Throw in a few breaks, a couple of meals, and it is 12 hours.
Generally when it comes to actual trades, it's a set it and forget it for me almost always (unless something is really volatile). That means set it in the morning, and then don't touch it throughout the day, most days. But I am always watching, always stalking if you will...
I find myself spending more and more time away from charts and crunching numbers, generating spreadsheets, basically doing research to generate trade ideas. Lots of these are for my automated strategy work which is an ongoing hobby of mine. It helps keep me occupied during the day, and prevents me from overtrading.
BTW, I do this all the time (not entries, but trade ideas). My phone is nearby and I use Google Now to email myself "notes" for ideas I think of at night when trying to sleep.

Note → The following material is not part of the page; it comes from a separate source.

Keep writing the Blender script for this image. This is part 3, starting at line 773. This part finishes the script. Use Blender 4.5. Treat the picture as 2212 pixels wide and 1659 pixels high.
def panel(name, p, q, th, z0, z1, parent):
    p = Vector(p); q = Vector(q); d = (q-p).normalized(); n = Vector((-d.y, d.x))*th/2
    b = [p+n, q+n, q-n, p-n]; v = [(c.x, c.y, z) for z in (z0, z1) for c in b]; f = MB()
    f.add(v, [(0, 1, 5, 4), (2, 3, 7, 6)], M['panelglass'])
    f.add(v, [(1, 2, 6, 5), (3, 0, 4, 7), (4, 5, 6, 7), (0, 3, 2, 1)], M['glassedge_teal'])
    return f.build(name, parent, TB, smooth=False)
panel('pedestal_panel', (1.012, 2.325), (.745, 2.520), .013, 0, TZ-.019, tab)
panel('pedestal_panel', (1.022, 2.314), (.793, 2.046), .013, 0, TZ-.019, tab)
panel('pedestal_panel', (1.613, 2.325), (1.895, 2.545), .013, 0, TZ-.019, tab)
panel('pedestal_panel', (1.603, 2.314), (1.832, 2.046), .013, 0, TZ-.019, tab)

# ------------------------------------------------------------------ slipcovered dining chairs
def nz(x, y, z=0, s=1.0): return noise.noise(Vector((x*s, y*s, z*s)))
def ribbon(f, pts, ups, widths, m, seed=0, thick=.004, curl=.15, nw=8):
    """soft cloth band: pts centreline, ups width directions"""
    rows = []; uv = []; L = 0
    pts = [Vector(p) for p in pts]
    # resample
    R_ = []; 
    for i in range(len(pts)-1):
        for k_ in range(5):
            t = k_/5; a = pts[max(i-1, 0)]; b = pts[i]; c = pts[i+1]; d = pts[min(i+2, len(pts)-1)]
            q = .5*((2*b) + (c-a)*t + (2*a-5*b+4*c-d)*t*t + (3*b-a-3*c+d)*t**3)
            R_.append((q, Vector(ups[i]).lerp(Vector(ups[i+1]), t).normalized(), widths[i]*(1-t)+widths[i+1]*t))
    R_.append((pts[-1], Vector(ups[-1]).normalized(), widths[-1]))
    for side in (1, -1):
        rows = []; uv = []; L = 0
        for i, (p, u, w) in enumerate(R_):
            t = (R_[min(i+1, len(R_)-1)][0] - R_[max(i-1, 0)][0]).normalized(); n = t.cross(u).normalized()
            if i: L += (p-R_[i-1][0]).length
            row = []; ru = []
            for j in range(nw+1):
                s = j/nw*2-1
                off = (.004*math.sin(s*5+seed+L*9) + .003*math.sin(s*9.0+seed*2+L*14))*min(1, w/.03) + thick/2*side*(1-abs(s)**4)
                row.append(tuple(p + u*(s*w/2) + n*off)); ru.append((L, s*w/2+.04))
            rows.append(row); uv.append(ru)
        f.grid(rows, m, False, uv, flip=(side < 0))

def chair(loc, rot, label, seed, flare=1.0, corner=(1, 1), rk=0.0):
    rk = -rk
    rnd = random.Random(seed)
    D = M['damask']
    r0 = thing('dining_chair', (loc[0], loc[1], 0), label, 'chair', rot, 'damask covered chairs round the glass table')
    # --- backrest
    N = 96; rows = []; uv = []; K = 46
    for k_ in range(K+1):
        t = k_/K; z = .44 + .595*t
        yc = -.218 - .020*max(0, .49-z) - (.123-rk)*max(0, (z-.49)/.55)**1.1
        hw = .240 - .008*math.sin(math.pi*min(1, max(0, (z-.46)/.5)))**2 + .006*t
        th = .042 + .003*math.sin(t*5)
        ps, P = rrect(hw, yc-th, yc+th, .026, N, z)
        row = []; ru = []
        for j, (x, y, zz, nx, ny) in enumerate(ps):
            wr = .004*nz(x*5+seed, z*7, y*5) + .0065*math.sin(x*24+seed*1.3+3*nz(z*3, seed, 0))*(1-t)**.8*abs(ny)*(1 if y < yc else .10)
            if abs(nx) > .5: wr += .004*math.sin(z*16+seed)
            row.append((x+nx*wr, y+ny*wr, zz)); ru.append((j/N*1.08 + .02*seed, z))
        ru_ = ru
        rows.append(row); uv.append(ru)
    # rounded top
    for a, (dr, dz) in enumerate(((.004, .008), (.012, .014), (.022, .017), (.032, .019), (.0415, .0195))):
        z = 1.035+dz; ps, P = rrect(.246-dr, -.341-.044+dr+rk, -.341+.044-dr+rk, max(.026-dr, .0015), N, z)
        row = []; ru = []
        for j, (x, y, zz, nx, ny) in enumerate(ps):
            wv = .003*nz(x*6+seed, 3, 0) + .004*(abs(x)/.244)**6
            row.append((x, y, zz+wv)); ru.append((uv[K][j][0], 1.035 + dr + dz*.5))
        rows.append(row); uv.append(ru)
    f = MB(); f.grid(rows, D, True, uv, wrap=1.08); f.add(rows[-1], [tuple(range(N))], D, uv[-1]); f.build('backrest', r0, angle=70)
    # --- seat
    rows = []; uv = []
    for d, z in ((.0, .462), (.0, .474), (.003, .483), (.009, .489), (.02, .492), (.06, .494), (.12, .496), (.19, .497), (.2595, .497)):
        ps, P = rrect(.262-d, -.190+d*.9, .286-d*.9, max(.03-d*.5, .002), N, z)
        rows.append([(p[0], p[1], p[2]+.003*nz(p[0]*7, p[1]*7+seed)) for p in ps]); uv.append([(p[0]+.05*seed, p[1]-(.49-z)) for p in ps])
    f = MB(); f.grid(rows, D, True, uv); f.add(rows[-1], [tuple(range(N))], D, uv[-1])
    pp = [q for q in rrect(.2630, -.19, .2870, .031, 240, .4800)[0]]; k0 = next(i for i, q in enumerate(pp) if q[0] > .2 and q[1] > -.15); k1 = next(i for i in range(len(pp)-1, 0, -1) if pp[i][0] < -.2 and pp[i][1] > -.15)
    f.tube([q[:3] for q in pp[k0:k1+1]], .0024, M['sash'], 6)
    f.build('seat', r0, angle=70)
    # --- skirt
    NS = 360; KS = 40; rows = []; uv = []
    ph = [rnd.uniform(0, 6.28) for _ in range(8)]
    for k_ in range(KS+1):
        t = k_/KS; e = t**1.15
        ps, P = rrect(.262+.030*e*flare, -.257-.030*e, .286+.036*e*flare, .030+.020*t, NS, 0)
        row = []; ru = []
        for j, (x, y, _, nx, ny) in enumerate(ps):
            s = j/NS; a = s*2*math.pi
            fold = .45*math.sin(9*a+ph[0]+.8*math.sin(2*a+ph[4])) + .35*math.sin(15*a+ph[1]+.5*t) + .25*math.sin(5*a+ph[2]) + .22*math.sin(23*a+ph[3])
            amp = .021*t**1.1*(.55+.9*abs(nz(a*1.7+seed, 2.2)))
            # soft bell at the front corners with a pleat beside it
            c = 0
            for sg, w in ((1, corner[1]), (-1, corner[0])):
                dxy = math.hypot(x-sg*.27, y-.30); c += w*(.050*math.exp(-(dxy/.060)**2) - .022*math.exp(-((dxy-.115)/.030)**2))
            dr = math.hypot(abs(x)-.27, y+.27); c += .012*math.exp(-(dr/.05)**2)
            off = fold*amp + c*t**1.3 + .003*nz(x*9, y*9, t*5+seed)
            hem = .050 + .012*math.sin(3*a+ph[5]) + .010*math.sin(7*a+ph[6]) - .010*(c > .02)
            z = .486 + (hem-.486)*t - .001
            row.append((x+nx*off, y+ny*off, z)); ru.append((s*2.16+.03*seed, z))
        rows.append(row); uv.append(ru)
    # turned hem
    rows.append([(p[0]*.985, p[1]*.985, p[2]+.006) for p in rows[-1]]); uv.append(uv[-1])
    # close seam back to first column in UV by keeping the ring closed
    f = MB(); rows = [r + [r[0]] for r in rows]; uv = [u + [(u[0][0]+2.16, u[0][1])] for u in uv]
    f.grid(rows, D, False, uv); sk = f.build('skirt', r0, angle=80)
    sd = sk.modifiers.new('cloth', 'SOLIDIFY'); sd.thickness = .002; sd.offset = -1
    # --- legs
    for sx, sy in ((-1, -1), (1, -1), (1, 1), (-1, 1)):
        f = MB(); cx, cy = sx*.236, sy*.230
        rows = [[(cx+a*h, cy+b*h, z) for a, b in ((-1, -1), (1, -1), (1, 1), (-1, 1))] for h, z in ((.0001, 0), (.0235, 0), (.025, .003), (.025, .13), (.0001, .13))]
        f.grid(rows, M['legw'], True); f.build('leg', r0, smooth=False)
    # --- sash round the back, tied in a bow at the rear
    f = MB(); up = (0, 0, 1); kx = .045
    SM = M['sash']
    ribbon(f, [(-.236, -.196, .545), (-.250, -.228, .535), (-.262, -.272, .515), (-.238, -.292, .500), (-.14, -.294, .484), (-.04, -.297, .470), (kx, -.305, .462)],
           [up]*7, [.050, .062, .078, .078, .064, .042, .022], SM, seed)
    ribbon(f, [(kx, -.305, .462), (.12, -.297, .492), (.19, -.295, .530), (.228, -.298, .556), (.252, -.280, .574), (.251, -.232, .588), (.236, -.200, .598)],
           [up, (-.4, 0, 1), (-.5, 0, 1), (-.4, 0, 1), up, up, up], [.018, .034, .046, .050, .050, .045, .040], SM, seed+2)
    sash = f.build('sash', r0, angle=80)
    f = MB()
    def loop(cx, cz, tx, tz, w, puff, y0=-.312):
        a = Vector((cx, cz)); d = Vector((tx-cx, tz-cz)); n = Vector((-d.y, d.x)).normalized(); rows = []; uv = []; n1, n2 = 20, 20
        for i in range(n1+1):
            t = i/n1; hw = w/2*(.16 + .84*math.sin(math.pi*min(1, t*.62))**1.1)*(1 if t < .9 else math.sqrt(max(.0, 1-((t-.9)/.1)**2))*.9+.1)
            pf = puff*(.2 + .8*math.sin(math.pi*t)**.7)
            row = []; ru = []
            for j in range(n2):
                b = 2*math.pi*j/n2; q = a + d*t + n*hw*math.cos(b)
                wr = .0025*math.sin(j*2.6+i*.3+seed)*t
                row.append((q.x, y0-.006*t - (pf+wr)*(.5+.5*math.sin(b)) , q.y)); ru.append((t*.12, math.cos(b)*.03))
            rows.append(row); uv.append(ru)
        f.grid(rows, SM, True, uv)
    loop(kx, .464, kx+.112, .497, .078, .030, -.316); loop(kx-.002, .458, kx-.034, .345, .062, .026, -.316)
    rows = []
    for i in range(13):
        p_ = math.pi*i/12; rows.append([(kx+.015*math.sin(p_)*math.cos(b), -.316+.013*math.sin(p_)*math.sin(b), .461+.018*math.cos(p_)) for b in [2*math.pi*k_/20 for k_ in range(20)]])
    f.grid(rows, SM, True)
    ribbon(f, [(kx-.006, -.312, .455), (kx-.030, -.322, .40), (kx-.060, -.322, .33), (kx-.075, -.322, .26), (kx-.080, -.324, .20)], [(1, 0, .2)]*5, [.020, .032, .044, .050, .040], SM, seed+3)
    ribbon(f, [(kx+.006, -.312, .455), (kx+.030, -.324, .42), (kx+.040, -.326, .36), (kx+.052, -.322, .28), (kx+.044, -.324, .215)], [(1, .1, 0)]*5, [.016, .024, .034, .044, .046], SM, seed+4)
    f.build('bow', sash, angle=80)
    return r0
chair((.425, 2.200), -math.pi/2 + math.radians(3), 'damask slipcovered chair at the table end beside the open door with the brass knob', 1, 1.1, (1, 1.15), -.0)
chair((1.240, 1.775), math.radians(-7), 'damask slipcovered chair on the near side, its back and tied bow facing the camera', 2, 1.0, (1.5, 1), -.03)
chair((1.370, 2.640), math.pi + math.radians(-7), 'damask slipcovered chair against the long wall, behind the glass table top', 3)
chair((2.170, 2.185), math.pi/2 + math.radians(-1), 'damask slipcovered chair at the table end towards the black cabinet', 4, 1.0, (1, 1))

After many years of most of my time awake in front of screens, I just recently started trading for 2-3 hours, then leaving. There are certain times of the day that are better for certain setups. Faster directional moves are what I have decided I prefer, and I burn out in "sideways" markets.
I watch charts from around 8:30am until I am done with the morning, maybe 9:30, maybe noon. Then sometimes back in for the 1:30-2:30 move, depending on how the morning went. Then 7-9pm forex news moves, if I am in.
I have shifted to the "less is more" camp, and find the open is most often rubber-to-the-road type of motion that can make your day in a few hours or less, if read correctly. And if not, there is another good time slot ahead.
Urgency is not real, and there is always another trade, but, when I can get my head in the game quickly and react to the morning surge, I find that best for life in general.